WHO ARE WE
SAIBPP is a leading national voluntary professional association representing +2 500 members from the property sector and the built environment. SAIBPP was established in 1996 to address the under-representation of black people in the commercial property industry.
SAIBPP was founded in 1996 and is a registered B-BBEE Level 1 non-profit/social benefit company. SAIBPP is a voluntary professional association comprised of members from the property sector and the built environment. Our primary objective is to drive transformation in the property sector through policy advocacy, education and training and enterprise support and development. SAIBPP is led by its CEO Kululwa Muthwa, with the support of an experienced board of directors from the property industry and built environment, committee members, and office staff.

Transformation Advocacy

Education & Training

Enterprise Development
WHY DO WE EXIST?
The pace of transformation within the South African property sector is still alarmingly slow and characterised by pre-democracy ownership patterns. As it is, less than 10% of the property sector, which has been recorded as being worth about R5.8-trillion, can be defined as ‘black-owned’.

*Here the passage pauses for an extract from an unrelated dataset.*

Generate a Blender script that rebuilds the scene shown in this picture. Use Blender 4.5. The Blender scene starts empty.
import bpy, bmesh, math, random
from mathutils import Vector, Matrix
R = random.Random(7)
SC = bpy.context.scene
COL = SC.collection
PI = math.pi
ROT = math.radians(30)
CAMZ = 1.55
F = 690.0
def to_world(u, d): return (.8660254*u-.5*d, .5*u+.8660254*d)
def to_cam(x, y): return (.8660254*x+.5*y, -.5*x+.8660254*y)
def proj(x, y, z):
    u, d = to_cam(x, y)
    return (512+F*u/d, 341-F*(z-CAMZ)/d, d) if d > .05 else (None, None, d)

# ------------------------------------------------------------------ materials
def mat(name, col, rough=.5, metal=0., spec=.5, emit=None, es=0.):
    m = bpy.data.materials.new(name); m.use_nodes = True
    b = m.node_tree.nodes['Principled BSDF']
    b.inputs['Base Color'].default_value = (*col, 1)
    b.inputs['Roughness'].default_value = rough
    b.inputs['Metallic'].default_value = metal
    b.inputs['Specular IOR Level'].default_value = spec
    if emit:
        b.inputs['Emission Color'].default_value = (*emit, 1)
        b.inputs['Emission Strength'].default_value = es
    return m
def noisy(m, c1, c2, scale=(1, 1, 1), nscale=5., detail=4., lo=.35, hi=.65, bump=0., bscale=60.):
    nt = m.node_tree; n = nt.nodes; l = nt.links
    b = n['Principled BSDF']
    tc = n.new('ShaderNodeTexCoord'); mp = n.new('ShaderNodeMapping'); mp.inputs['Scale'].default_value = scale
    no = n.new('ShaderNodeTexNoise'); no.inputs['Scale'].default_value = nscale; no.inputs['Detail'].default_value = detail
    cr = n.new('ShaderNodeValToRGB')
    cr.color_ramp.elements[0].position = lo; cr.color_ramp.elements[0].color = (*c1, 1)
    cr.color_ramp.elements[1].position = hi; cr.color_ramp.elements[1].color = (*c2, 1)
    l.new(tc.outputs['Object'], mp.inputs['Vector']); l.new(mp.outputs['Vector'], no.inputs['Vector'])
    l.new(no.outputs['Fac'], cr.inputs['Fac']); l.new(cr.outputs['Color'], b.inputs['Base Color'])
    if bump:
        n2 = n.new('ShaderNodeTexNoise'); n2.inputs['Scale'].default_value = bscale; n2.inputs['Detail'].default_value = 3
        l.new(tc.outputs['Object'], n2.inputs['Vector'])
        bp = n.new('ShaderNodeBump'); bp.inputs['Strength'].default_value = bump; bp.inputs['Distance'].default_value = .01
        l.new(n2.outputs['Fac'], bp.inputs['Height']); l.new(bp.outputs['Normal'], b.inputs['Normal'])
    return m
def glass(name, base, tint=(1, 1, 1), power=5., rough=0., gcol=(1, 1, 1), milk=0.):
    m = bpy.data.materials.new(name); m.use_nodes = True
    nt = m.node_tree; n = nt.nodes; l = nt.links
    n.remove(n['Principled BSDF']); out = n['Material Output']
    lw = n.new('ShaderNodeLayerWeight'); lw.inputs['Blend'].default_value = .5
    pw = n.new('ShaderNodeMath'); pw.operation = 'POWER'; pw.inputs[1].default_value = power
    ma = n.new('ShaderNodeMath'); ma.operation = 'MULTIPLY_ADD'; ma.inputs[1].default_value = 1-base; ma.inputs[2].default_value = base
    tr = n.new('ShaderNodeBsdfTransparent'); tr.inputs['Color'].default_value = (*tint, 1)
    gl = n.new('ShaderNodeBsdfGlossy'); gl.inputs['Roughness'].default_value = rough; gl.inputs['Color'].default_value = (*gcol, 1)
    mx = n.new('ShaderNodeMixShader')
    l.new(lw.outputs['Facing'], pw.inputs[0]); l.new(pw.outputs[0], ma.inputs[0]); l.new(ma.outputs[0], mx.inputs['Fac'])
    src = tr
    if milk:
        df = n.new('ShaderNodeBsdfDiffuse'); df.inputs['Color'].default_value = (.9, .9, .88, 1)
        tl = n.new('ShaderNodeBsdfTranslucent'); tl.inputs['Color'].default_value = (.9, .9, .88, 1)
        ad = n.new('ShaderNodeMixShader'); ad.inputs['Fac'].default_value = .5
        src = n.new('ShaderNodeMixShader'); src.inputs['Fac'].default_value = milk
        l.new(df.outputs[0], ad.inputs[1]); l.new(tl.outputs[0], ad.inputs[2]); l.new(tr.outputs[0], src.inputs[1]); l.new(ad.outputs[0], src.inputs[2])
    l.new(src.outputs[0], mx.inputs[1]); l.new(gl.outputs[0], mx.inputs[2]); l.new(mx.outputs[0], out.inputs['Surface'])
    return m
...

According the 2017 State of Transformation Report prepared by the Property Sector Charter Council, the commercial property sector continually fails to achieve the transformation targets outlined and agreed to within the Property Sector Charter in most of the B-BBEE key measurement criteria namely: ownership, management control, employment equity, skills development, preferential procurement and economic development. It is evident that existing interventions aimed at fast-tracking transformation are largely ineffective and that more practical interventions are now required.
There are many factors impacting on these results and these include but are not limited to access to finance, access to information and networks, access to education, regulatory red-tape, weak policy, legislation, and many others. We believe that the priority of the property sector should, at this stage, be to urgently facilitate the development and support of black-owned and black-controlled enterprises in the sector to ensure that the sector becomes more representative of the national demographic.

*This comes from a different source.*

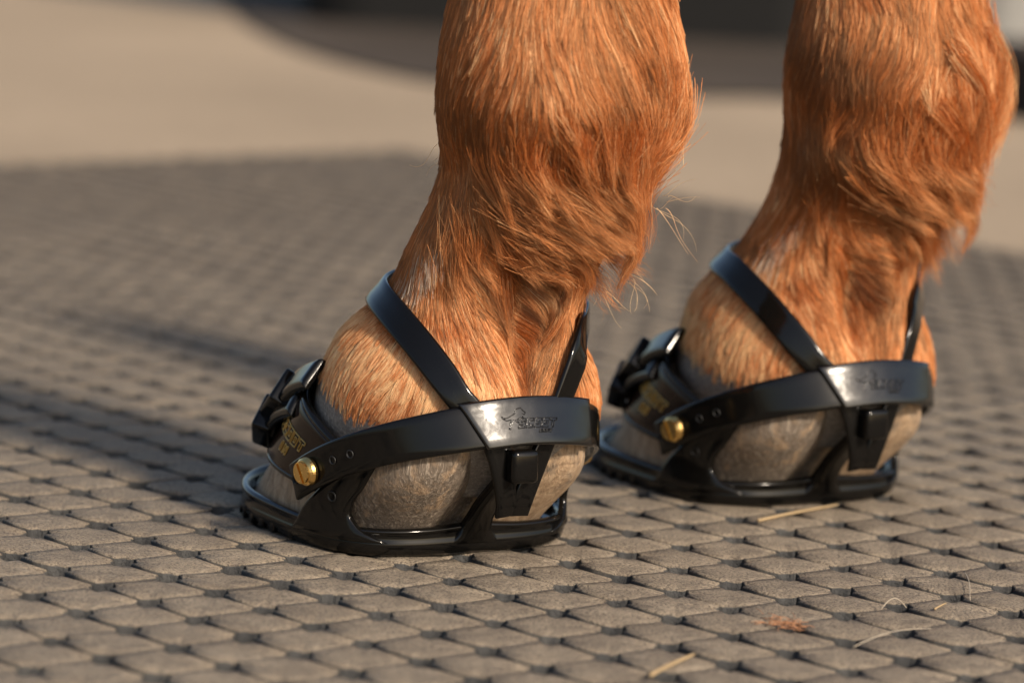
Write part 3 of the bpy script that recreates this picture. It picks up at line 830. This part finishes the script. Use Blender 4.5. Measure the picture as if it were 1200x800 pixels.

Land and property is also the primary economic utility used globally to build and store generational wealth. According to the 2016 Royal Institution of Chartered Surveyors (RICS) study, 70% of global wealth is held/invested in real estate. It is, therefore, of paramount importance to prioritise the growth and transformation of this sector while ensuring the security of tenure, delivering on the social priorities, for example, housing and education and creating opportunities for the average South African to be an active participant in the mainstream economy through individual title and property ownership.
WHAT WE DO
SAIBPP runs numerous programmes that aim to address the root causes of low (less than 10%) black participation in the South African commercial property sector, with a primary focus being on skills development, enterprise development, and policy formation.
Through our various programmes, events and strong relationships with the public sector and the business community at large, SAIBPP aims to ensure equitable representation and meaningful participation in the property industry for those who have been historically denied access to the sector through exclusionary legislative and economic policies.